• **EXERCISE BRIEF**:
Beginning with the first line of the data below, reproduce every line unchanged, ending with the line that holds "vine_clump(W(745, 8.0), 8.0, 0.36, 200, 'grassy".

-*-

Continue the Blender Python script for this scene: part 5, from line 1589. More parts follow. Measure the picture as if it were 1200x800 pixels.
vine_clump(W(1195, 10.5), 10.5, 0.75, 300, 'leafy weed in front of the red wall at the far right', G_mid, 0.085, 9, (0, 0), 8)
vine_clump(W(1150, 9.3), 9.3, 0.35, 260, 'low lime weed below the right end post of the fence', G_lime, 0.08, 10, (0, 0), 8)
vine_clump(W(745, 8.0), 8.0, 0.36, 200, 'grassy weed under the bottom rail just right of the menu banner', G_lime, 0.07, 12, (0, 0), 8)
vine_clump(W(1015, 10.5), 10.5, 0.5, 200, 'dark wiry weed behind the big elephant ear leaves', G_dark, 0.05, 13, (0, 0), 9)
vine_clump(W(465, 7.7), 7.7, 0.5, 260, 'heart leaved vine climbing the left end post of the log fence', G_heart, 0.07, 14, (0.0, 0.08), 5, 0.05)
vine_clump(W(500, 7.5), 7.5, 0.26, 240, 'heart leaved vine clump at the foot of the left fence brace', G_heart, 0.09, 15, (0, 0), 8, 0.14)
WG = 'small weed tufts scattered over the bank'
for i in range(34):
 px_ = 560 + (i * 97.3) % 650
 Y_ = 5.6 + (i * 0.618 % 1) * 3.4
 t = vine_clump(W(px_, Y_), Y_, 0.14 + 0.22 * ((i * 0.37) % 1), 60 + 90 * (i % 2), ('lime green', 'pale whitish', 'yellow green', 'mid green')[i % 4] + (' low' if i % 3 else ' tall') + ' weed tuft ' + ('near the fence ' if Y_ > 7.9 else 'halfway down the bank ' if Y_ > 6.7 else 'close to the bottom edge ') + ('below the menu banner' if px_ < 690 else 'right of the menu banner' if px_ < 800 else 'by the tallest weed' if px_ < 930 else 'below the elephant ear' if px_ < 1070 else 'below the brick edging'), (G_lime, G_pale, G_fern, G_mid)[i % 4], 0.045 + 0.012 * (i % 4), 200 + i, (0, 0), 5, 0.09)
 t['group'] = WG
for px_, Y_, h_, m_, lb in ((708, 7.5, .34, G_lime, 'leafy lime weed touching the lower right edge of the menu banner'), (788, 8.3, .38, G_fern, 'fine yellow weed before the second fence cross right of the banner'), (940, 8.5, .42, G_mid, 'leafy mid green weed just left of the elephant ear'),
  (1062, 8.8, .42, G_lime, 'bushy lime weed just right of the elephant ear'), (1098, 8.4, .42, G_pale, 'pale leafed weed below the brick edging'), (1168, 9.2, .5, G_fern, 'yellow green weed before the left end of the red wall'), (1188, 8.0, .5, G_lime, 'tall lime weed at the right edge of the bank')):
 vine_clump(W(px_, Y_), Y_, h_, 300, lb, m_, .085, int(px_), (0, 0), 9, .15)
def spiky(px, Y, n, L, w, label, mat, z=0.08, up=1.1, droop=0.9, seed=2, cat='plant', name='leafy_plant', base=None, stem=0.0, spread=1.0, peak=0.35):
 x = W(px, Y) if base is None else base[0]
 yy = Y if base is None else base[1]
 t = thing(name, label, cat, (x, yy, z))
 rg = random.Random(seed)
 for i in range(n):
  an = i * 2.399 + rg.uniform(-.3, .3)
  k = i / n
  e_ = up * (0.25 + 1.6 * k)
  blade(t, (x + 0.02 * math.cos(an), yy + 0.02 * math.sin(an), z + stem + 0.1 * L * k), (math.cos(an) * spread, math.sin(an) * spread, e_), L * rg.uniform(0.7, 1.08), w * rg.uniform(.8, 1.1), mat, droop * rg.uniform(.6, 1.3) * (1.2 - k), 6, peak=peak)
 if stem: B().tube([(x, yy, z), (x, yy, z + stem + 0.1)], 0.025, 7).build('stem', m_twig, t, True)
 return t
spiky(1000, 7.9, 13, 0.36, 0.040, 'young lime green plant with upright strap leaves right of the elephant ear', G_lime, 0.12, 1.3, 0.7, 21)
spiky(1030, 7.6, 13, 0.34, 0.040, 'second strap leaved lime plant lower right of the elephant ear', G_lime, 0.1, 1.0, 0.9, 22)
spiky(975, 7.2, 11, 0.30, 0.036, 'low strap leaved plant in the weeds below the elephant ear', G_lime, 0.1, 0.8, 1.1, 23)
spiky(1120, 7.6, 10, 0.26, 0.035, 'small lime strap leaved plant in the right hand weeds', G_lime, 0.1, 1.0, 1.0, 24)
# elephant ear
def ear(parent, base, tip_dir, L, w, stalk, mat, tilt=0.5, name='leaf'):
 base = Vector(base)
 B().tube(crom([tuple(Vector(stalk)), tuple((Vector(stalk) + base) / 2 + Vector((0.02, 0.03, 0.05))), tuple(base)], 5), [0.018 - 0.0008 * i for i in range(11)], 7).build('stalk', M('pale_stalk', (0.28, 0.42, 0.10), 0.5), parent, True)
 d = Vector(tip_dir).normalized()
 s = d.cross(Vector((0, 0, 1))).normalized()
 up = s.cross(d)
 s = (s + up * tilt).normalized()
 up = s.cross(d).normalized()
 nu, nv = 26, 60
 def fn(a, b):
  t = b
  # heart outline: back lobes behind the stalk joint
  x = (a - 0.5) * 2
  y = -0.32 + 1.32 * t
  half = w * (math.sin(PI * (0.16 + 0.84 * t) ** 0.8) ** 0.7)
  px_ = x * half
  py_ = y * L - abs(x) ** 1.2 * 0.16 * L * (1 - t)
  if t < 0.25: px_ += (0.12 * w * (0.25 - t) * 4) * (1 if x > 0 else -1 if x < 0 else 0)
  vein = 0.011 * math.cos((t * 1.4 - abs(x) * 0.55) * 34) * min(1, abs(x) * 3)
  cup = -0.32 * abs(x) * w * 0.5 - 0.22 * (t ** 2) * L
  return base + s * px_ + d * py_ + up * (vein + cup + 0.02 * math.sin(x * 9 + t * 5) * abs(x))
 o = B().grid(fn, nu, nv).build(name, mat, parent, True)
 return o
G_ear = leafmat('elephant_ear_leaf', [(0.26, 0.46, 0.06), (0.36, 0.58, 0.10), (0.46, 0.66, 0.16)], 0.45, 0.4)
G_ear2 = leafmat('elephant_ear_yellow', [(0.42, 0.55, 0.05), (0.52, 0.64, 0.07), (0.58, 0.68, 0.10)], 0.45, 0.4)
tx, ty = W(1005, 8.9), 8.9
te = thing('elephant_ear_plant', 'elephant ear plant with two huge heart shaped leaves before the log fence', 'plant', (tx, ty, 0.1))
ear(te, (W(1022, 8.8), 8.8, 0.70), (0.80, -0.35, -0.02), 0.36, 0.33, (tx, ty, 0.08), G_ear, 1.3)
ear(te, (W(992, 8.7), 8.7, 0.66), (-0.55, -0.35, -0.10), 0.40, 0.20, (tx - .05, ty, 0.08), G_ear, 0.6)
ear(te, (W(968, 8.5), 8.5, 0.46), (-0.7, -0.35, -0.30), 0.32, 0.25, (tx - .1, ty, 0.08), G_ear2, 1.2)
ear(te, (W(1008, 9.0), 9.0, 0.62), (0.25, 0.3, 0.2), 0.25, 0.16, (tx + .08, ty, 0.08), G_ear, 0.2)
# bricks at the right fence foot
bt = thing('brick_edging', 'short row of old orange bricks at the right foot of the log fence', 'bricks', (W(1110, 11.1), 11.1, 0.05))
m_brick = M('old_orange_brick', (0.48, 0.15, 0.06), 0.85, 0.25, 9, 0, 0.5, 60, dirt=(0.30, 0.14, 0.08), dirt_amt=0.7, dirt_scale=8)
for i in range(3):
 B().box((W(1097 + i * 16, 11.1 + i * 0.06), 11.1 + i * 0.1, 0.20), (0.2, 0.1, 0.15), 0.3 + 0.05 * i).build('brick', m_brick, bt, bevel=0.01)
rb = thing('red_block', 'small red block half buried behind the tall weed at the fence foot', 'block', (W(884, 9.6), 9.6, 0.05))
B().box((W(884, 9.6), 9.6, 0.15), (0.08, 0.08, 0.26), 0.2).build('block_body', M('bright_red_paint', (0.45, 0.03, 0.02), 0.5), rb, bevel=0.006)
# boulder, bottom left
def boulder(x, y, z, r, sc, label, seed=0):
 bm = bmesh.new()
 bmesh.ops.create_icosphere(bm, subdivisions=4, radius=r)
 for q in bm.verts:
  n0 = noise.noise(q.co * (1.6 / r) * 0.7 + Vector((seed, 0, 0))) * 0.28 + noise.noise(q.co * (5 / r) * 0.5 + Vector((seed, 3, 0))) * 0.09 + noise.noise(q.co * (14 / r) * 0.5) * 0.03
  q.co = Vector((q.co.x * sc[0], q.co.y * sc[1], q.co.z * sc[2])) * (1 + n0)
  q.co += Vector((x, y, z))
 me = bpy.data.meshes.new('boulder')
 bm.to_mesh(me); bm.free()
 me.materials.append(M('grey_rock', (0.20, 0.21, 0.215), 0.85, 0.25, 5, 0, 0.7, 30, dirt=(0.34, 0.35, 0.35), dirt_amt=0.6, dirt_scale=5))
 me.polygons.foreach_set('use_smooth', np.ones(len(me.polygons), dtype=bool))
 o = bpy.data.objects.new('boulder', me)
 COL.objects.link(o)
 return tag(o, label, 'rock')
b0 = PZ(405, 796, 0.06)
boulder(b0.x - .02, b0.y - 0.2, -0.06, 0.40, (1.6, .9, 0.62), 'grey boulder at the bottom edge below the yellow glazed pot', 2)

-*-

• **THE COMPLETED TASK**:
Continue the Blender Python script for this scene: part 5, from line 1589. More parts follow. Measure the picture as if it were 1200x800 pixels.
vine_clump(W(1195, 10.5), 10.5, 0.75, 300, 'leafy weed in front of the red wall at the far right', G_mid, 0.085, 9, (0, 0), 8)
vine_clump(W(1150, 9.3), 9.3, 0.35, 260, 'low lime weed below the right end post of the fence', G_lime, 0.08, 10, (0, 0), 8)
vine_clump(W(745, 8.0), 8.0, 0.36, 200, 'grassy weed under the bottom rail just right of the menu banner', G_lime, 0.07, 12, (0, 0), 8)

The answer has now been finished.